● **REQUIREMENTS**
Return the first line, the line containing "PI = math.pi", and every line between them, exactly as they stand.

● **STORED DATA**
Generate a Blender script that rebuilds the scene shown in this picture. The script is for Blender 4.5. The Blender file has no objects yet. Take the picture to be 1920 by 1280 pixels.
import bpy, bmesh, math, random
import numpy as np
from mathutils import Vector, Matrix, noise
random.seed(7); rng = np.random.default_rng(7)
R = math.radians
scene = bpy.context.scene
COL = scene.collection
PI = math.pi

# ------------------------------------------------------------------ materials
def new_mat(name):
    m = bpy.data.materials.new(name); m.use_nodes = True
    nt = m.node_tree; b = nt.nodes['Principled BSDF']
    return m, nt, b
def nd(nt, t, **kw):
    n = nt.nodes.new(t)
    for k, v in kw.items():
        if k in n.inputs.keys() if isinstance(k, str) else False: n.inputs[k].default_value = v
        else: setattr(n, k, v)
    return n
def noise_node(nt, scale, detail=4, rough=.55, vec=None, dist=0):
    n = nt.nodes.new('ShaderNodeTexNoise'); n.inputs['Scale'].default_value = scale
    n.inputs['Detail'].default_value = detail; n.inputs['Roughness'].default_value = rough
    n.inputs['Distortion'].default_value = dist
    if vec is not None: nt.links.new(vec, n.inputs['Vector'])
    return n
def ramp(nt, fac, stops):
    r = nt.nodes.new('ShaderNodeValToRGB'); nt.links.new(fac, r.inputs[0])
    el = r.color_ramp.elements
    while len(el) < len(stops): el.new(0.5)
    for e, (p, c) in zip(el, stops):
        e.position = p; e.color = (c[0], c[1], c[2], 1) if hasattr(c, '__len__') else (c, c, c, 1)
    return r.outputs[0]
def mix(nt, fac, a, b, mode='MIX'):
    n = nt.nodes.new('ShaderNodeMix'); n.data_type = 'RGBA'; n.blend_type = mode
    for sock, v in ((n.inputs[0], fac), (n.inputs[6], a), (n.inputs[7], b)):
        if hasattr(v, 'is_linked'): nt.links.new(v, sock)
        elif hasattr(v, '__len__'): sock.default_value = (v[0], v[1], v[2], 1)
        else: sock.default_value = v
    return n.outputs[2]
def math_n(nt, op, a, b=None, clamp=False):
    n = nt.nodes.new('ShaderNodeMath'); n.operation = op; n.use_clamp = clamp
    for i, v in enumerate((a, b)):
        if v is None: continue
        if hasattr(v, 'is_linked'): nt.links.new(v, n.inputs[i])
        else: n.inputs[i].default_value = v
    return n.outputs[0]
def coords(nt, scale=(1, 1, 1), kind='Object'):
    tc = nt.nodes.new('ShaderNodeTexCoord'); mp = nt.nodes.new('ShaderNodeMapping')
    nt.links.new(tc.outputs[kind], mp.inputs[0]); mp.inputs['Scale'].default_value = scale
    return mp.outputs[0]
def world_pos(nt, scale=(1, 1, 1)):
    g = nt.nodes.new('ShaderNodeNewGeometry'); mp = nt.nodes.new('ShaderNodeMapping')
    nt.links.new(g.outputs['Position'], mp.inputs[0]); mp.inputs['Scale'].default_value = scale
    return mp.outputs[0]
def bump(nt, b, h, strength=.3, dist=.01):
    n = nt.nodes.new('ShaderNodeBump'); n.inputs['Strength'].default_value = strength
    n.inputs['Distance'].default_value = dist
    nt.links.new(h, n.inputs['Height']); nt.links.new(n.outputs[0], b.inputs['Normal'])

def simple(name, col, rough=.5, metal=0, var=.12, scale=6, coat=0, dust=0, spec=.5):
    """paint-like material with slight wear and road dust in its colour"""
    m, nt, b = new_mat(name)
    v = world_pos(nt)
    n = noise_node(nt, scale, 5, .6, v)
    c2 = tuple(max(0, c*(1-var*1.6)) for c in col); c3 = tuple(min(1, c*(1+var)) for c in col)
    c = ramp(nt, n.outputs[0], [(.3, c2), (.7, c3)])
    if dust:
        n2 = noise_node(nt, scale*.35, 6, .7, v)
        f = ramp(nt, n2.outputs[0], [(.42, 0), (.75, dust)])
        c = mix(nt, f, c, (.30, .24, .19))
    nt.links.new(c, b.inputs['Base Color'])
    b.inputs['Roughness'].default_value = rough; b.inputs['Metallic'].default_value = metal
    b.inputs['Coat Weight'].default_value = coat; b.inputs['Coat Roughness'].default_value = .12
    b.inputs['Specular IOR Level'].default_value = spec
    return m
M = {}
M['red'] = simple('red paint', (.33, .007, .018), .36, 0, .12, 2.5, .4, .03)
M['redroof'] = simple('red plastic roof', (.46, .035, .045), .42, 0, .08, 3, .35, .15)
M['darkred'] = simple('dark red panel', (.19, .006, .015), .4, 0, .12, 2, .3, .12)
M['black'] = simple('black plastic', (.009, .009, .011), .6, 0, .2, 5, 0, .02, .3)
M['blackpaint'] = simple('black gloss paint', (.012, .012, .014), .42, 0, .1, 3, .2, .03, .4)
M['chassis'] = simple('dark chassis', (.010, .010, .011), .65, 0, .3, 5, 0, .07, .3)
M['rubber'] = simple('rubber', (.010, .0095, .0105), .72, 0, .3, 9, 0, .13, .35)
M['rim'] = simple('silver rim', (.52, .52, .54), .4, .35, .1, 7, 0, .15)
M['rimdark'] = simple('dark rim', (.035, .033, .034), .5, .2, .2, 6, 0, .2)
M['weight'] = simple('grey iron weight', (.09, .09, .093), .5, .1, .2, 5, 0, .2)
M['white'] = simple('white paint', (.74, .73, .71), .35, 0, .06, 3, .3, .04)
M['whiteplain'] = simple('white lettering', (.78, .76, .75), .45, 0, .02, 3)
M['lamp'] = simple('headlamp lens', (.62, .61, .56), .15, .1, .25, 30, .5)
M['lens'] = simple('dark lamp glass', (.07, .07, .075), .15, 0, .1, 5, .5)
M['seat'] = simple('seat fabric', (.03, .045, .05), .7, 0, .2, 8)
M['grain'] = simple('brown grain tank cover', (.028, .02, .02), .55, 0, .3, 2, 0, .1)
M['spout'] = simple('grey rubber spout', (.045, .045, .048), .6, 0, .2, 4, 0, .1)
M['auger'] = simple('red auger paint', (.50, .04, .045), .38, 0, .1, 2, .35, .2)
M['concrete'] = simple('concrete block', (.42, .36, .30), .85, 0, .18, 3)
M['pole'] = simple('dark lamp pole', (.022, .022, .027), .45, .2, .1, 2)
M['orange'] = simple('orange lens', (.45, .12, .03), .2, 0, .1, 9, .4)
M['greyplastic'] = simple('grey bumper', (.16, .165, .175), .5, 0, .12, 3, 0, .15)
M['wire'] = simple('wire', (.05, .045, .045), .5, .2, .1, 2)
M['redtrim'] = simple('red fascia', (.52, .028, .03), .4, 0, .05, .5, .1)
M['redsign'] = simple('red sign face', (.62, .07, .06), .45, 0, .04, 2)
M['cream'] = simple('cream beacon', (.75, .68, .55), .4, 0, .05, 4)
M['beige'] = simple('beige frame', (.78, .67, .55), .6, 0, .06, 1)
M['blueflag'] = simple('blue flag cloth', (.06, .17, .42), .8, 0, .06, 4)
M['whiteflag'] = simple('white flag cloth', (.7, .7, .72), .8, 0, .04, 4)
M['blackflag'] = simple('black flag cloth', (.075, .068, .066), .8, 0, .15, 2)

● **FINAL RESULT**
Generate a Blender script that rebuilds the scene shown in this picture. The script is for Blender 4.5. The Blender file has no objects yet. Take the picture to be 1920 by 1280 pixels.
import bpy, bmesh, math, random
import numpy as np
from mathutils import Vector, Matrix, noise
random.seed(7); rng = np.random.default_rng(7)
R = math.radians
scene = bpy.context.scene
COL = scene.collection
PI = math.pi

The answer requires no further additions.